Ao escrever os registros, os professores tiveram que organizar as idéias, buscar a articulação entre elas e, assim, conseguiram avançar no conhecimento sobre o próprio fazer em sala de aula. Conscientes de sua ação, os professores passaram a gerenciar as situações de conflitos, mediando a aprendizagem do aluno, diminuindo as contradições entre a concepção de língua que se quer que os professores trabalhem com seus alunos e os procedimentos didáticos usados para a realização dessa concepção.
Assim, os registros possibilitaram aos professores a reflexão crítica sobre o fazer pedagógico, na medida em que possibilitou descrever, analisar e rever posturas e ainda buscar novos procedimentos para intervir com maior segurança na escrita do aluno. Os registros contribuíram também para a auto-estima do professor que, diante dos avanços observados nos textos dos alunos, aliado ao sentimento de valorização e realização profissional que o registro permitiu, passaram a se sentir pesquisadores de sua prática, tornado-se mais reflexivos, críticos e coerentes.
Acreditamos que ao solicitar a escrita do professor e nela intervir, a coordenação de área atenda um de seus objetivos que é contribuir para com a idéia da formação do professor como profissional reflexivo (Schön, 1997; Zeichner, 1998), produtor de um saber próprio (Tardif et al., 1991), que se contrapõe-se à idéia de um professor mero transmissor de saberes produzidos por outros.

BIBLIOGRAFIA

COELHO, M.A. A produção de textos escritos e suas relações com processos cognitivos. Faculdade de Educação, Universidade Estadual de Campinas. Campinas, 2002.

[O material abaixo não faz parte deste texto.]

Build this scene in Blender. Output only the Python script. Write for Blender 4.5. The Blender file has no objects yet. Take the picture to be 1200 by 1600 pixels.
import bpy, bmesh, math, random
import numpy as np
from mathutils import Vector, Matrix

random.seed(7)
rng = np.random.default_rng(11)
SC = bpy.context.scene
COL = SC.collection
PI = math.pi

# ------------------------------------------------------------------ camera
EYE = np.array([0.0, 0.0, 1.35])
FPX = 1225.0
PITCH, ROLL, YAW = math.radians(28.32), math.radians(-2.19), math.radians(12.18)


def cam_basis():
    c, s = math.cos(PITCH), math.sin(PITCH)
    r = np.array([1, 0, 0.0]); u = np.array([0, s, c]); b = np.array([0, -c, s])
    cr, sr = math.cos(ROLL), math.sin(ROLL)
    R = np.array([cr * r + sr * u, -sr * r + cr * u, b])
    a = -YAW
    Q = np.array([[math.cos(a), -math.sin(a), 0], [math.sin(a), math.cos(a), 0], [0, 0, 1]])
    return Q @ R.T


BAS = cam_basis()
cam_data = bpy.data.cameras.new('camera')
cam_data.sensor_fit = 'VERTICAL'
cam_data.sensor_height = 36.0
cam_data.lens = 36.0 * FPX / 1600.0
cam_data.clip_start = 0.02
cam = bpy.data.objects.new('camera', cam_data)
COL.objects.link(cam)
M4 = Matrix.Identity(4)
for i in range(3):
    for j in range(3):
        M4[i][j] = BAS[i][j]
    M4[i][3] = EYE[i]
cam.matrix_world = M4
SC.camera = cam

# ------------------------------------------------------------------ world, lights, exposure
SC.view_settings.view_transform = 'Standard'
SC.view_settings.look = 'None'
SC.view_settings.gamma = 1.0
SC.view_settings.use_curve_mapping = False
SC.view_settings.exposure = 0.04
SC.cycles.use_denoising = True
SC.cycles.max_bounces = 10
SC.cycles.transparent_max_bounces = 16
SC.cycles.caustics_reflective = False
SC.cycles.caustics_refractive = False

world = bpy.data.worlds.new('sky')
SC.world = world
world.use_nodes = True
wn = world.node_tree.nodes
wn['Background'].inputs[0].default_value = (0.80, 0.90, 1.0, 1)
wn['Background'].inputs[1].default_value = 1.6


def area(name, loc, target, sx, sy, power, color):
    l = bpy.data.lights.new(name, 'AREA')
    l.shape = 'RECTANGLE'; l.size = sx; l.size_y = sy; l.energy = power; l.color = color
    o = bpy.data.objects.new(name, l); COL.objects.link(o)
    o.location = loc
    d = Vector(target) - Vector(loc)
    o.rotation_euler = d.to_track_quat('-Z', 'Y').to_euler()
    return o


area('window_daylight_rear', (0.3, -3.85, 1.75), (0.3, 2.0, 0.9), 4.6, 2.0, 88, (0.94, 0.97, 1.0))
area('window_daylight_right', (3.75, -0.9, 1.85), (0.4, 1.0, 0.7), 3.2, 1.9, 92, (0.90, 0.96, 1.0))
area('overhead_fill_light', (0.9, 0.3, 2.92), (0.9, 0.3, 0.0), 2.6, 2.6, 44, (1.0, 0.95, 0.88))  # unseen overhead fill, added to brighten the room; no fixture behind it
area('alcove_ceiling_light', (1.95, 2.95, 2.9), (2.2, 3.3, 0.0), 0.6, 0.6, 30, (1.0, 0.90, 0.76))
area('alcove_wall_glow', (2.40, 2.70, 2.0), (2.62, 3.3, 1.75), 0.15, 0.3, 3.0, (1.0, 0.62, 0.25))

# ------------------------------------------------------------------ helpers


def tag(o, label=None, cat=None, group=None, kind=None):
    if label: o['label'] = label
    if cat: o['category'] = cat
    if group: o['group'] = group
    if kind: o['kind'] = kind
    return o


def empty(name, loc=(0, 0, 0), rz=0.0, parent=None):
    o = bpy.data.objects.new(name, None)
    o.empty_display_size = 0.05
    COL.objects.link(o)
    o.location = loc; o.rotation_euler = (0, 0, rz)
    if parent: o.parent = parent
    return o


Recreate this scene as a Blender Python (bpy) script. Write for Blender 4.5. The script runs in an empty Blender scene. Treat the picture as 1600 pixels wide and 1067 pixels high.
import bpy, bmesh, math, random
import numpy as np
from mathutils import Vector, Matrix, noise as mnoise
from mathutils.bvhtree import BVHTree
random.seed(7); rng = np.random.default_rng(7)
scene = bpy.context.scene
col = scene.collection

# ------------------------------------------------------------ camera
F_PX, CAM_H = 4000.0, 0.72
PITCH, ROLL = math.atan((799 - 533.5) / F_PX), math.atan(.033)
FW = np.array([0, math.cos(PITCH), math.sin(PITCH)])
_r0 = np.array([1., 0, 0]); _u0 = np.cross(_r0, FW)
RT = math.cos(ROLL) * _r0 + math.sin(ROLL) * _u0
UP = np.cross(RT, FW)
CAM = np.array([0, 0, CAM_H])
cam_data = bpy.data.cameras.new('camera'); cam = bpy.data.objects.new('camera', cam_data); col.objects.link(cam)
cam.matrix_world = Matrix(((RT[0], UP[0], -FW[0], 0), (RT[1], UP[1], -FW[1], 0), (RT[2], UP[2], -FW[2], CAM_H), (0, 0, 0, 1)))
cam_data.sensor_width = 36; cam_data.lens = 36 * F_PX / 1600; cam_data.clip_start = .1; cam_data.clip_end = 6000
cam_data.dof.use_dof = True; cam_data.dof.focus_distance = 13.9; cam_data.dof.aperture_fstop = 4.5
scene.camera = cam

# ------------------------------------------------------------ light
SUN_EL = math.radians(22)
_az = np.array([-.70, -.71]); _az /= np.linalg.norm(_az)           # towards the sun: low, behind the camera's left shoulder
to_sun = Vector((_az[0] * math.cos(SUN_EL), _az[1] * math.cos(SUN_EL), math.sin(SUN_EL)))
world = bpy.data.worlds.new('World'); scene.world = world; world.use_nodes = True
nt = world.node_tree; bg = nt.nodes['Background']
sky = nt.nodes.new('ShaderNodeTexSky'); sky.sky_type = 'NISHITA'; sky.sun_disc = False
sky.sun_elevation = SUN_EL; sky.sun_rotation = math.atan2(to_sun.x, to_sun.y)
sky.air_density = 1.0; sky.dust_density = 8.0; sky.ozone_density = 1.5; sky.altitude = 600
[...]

SCHÖN, D. Formar professores como profissionais reflexivos. In: NÓVOA, A. (Coord.). Os professores e a sua formação. 3. ed. Lisboa: Dom Quixote, 1997.

TARDIF, M. et al. Os professores face ao saber; esboço de uma problemática do saber docente. Teoria & Educação, Porto Alegre, n. 4, p. 215-234, 1991.

ZEICHNER, K. Para além da divisão entre professor pesquisador e pesquisador acadêmico. In: GERALDI, C. et al. Cartografias do trabalho docente: professor pesquisador. Campinas: Mercado de Letras; ALB, 1998.